I'm a very experienced cyclist and I don't upload my 'transportation' rides. It's not worth it. So all the data from me riding a particular route twice, five times a week - as well as my preferred routes to various activities, shopping, etc - doesn't make it into strava. My fun / training rides do.
Strava ride uploads tend to come from more confident and willing to ride on roads that are more intimidating or require confident riding techniques to be safe (such as riding at the edge of a bike lane, or on a multi-lane road, taking the lane). Cycling in urban settings is much less intimidating if you're fit and able to accelerate quickly and bike at closer to the average speed of traffic (which often really isn't that fast.) Drivers are a lot less prone to "punish passes" and other dangerous behavior if you're fast.

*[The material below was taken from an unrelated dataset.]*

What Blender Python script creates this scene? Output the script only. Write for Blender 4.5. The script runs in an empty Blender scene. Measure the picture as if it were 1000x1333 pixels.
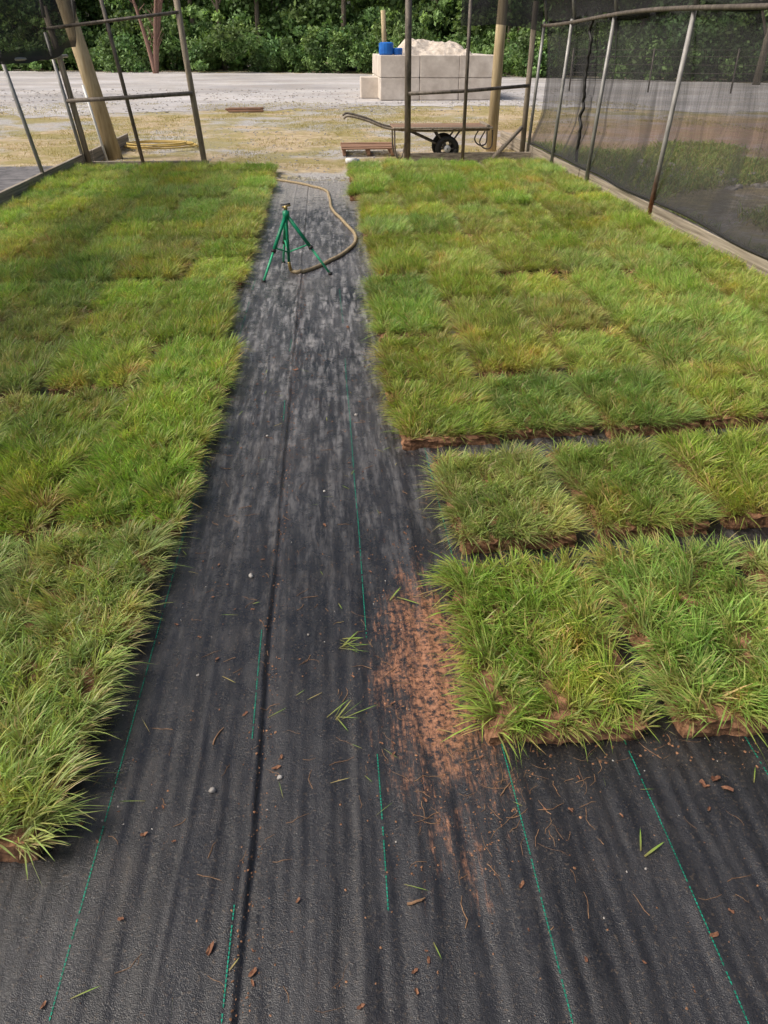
import bpy, math, random
import numpy as np
from mathutils import Vector, noise, Matrix
random.seed(7); rng=np.random.default_rng(7)
sc=bpy.context.scene
sc.view_settings.view_transform='Standard'; sc.view_settings.look='None'; sc.view_settings.exposure=0
H=1.5
# ---------------- camera
cam=bpy.data.cameras.new("camera"); co=bpy.data.objects.new("camera",cam); sc.collection.objects.link(co)
cam.sensor_fit='VERTICAL'; cam.sensor_height=36; cam.lens=27.0; cam.clip_end=2000; cam.clip_start=0.05
co.location=(0,0,H); co.rotation_euler=(math.radians(90-31.4),0,math.radians(-4.0)); sc.camera=co
# ---------------- light
w=bpy.data.worlds.new("World"); sc.world=w; w.use_nodes=True
nt=w.node_tree; bg=nt.nodes['Background']; sky=nt.nodes.new('ShaderNodeTexSky'); sky.sky_type='NISHITA'
SEL=50; SAZ=-102
sky.sun_disc=False; sky.sun_elevation=math.radians(SEL); sky.sun_rotation=math.radians(SAZ); sky.dust_density=6.0; sky.air_density=1.0
nt.links.new(sky.outputs[0],bg.inputs[0]); bg.inputs[1].default_value=0.15
sl=bpy.data.lights.new("sun","SUN"); sl.energy=3.3; sl.angle=math.radians(22); sl.color=(1,.94,.85)
so=bpy.data.objects.new("sun",sl); sc.collection.objects.link(so)
sd=Vector((math.sin(math.radians(SAZ))*math.cos(math.radians(SEL)),math.cos(math.radians(SAZ))*math.cos(math.radians(SEL)),math.sin(math.radians(SEL))))
so.rotation_euler=(-sd).to_track_quat('-Z','Y').to_euler(); so.location=(0,0,30)

# ---------------- material helpers
class M:
    def __init__(s,name,rough=.7,spec=.3,metal=0):
        s.m=bpy.data.materials.new(name); s.m.use_nodes=True; s.nt=s.m.node_tree; s.n=s.nt.nodes
        s.b=s.n['Principled BSDF']; s.b.inputs['Roughness'].default_value=rough; s.b.inputs['Specular IOR Level'].default_value=spec; s.b.inputs['Metallic'].default_value=metal
        s.tc=s.n.new('ShaderNodeTexCoord'); s.out=s.n['Material Output']
    def L(s,a,b): s.nt.links.new(a,b)
    def coord(s,scale=(1,1,1),loc=(0,0,0),kind='Object'):
        mp=s.n.new('ShaderNodeMapping'); mp.inputs['Scale'].default_value=scale; mp.inputs['Location'].default_value=loc
        s.L(s.tc.outputs[kind],mp.inputs[0]); return mp.outputs[0]
    def noise(s,scale,detail=5,rough=.6,vs=(1,1,1),loc=(0,0,0)):
        t=s.n.new('ShaderNodeTexNoise'); t.inputs['Scale'].default_value=scale; t.inputs['Detail'].default_value=detail; t.inputs['Roughness'].default_value=rough
        s.L(s.coord(vs,loc),t.inputs['Vector']); return t.outputs['Fac']
    def rng(s,x,a,b,c=0,d=1):
        t=s.n.new('ShaderNodeMapRange'); t.inputs[1].default_value=a; t.inputs[2].default_value=b; t.inputs[3].default_value=c; t.inputs[4].default_value=d
        s.L(x,t.inputs[0]); return t.outputs[0]
    def math(s,op,a,b):
        t=s.n.new('ShaderNodeMath'); t.operation=op
        for i,v in enumerate((a,b)):
            if isinstance(v,(int,float)): t.inputs[i].default_value=v
            else: s.L(v,t.inputs[i])
        return t.outputs[0]
    def mix(s,f,a,b,mode='MIX'):
        t=s.n.new('ShaderNodeMix'); t.data_type='RGBA'; t.blend_type=mode
        for i,v in ((0,f),(6,a),(7,b)):
            if isinstance(v,(int,float)): t.inputs[i].default_value=v
            elif isinstance(v,tuple): t.inputs[i].default_value=(*v,1)
            else: s.L(v,t.inputs[i])
        return t.outputs[2]
    def col(s,c):
        if isinstance(c,tuple): s.b.inputs['Base Color'].default_value=(*c,1)
        else: s.L(c,s.b.inputs['Base Color'])
    def bump(s,h,st=.3,dist=.01):
        t=s.n.new('ShaderNodeBump'); t.inputs['Strength'].default_value=st; t.inputs['Distance'].default_value=dist
        s.L(h,t.inputs['Height']); s.L(t.outputs[0],s.b.inputs['Normal'])
    def ell(s,cx,cy,rx,ry,inner=.35):
        mp=s.coord((1/rx,1/ry,0),(-cx/rx,-cy/ry,0)); t=s.n.new('ShaderNodeVectorMath'); t.operation='LENGTH'; s.L(mp,t.inputs[0])
        return s.rng(t.outputs['Value'],inner,1,1,0)
    def sepY(s,i=1):
        t=s.n.new('ShaderNodeSeparateXYZ'); s.L(s.tc.outputs['Object'],t.inputs[0]); return t.outputs[i]
def simple(name,c1,c2,scale=10,rough=.7,bump=.3,dist=.005,vs=(1,1,1),spec=.3,metal=0,lo=.35,hi=.65):
    m=M(name,rough,spec,metal); f=m.noise(scale,6,.65,vs); m.col(m.mix(m.rng(f,lo,hi),c1,c2))
    if bump: m.bump(f,bump,dist)
    return m.m

def obj(name,verts,faces,mat=None,parent=None,cols=None,smooth=False):
    me=bpy.data.meshes.new(name); me.from_pydata([tuple(v) for v in verts],[],[tuple(f) for f in faces]) if not isinstance(verts,np.ndarray) else me.from_pydata(verts.tolist(),[],faces.tolist() if isinstance(faces,np.ndarray) else faces)
    if mat: me.materials.append(mat)
    if cols is not None:
        a=me.color_attributes.new("Col",'FLOAT_COLOR','POINT'); a.data.foreach_set('color',np.asarray(cols,dtype=np.float32).ravel())
    if smooth: me.polygons.foreach_set('use_smooth',[True]*len(me.polygons))
    me.update(); o=bpy.data.objects.new(name,me); sc.collection.objects.link(o)
    if parent: o.parent=parent
    return o
def empty(name,loc=(0,0,0)):
    e=bpy.data.objects.new(name,None); e.location=loc; sc.collection.objects.link(e); e.empty_display_size=.2; return e
def catmull(pts,n=8):
    P=[Vector(p) for p in pts]; P=[P[0]*2-P[1]]+P+[P[-1]*2-P[-2]]; out=[]
    for i in range(1,len(P)-2):
        for k in range(n):
            t=k/n; a,b,c,d=P[i-1:i+3]
            out.append(.5*((2*b)+(c-a)*t+(2*a-5*b+4*c-d)*t*t+(3*b-a-3*c+d)*t**3))
    out.append(P[-2]); return out
def tubegeo(pts,r,seg=8,V=None,F=None):
    V=[] if V is None else V; F=[] if F is None else F
    pts=[Vector(p) for p in pts]; n=len(pts); rr=r if isinstance(r,(list,tuple)) else [r]*n; b0=len(V); prev=None
    for i,p in enumerate(pts):
        t=(pts[min(i+1,n-1)]-pts[max(i-1,0)]).normalized()
        if prev is None:
            a=Vector((0,0,1)) if abs(t.z)<.9 else Vector((1,0,0)); u=t.cross(a).normalized()
        else: u=(prev-t*prev.dot(t)).normalized()
        prev=u; v=t.cross(u)
        for k in range(seg):
            an=2*math.pi*k/seg; V.append(tuple(p+(u*math.cos(an)+v*math.sin(an))*rr[i]))
    for i in range(n-1):
        for k in range(seg):
            a=b0+i*seg+k; b=b0+i*seg+(k+1)%seg; F.append((a,b,b+seg,a+seg))
    F.append(tuple(b0+k for k in reversed(range(seg)))); F.append(tuple(b0+(n-1)*seg+k for k in range(seg)))
    return V,F
def tube(name,pts,r,mat,parent=None,seg=8):
    V,F=tubegeo(pts,r,seg); return obj(name,V,F,mat,parent,smooth=True)
def boxgeo(c,s,V,F,rot=0,jit=0):
    b=len(V); cr,sr=math.cos(rot),math.sin(rot)
    for z in(-1,1):
        for y in(-1,1):
            for x in(-1,1):
                px,py,pz=[q*h/2+random.uniform(-jit,jit) for q,h in zip((x,y,z),s)]
                V.append((c[0]+px*cr-py*sr,c[1]+px*sr+py*cr,c[2]+pz))
    F+= [tuple(b+i for i in f) for f in ((0,2,3,1),(4,5,7,6),(0,1,5,4),(2,6,7,3),(0,4,6,2),(1,3,7,5))]
def box(name,c,s,mat,parent=None,rot=0,jit=0,bev=.006):
    V=[];F=[]; boxgeo(c,s,V,F,rot,jit); o=obj(name,V,F,mat,parent)
    if bev: m=o.modifiers.new('b','BEVEL'); m.width=bev; m.segments=2
    return o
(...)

They may ride a particular road that is terrible for cycling but they have no other choice because of where they are coming from or going to, and because they tend to ride a lot, they'll bias the heatmap. One of my favorite routes to ride involved an utter shitshow of 5 minutes worth of riding, and I took that road several times a week.
It should also be known that Strava tries to play up their "we make data available for city urban planners and cycling advocates!" to their userbase...and then turns around and charges an obscene amount of money.
Speaking of money: strava data means you miss the vast majority of people riding bicycles - those on the very lowest rungs of the economic ladder. They don't have GPS activity watches or GPS bike computers, they don't give a damn about recording their ride to/from work/school; they may not even have a smartphone, period. They don't have 12+ hours of leisure time a week to go for rides for fun, etc.
Bike advocacy groups are increasingly trying to account for these folks, because they're largely "invisible" - they don't sign up for newsletters from bike committees and advocacy groups, they often are riding outside "9-5" commute hours because they're working shifts/nights and riding to/from neighorhoods wealthier folks do. Most people think that in any given city the predominant cycling demographic is hipster programmers on track bikes...not realizing how many cyclists are maintenance/cleaning/construction/food service workers are out on the roads while they're asleep.
As a mapper (into OSM), the Strava Heatmap is one of the most valuable things ever for mapping off-road trails. I've found nothing more accurate for actual trail locations than the heatmap. The only thing that comes close is multiple passes with a high quality hand held GPS receiver, taken when the leaves are down.
The lingering issue I have with that is that at first glance you see some cool routes, but then you get there and realize it was clearly a route for mountainbikers. I commute via track bike, which couldn't be any more ill-suited for the terrain. Given that my bike and style of riding is more suited for flat smooth pavement, I generally just ride with traffic as the routes are better maintained and it is easier to know when there is a pothole ahead.
I'm unable to use Google applications, however that does sound very useful. The mapping application I have access to works however I am limited to what I can plan ahead of time as I don't have a device that does that type of thing.
I would think it would be a challenge to get useful data from such a source even if resolution were high enough. That nice low traffic road may have been photographed in the weekend, outside traffic hours, on a national holiday, because of a road black a kilometer away, etc.
Huh- I hope someone at google looking for a 20% time project is looking at this thread… with their traffic data this wouldn’t be too hard! The “open” part might be the hardest part for that engineer to achieve though. I guess it’s not unprecedented for Google to open up something like this, especially if using static data.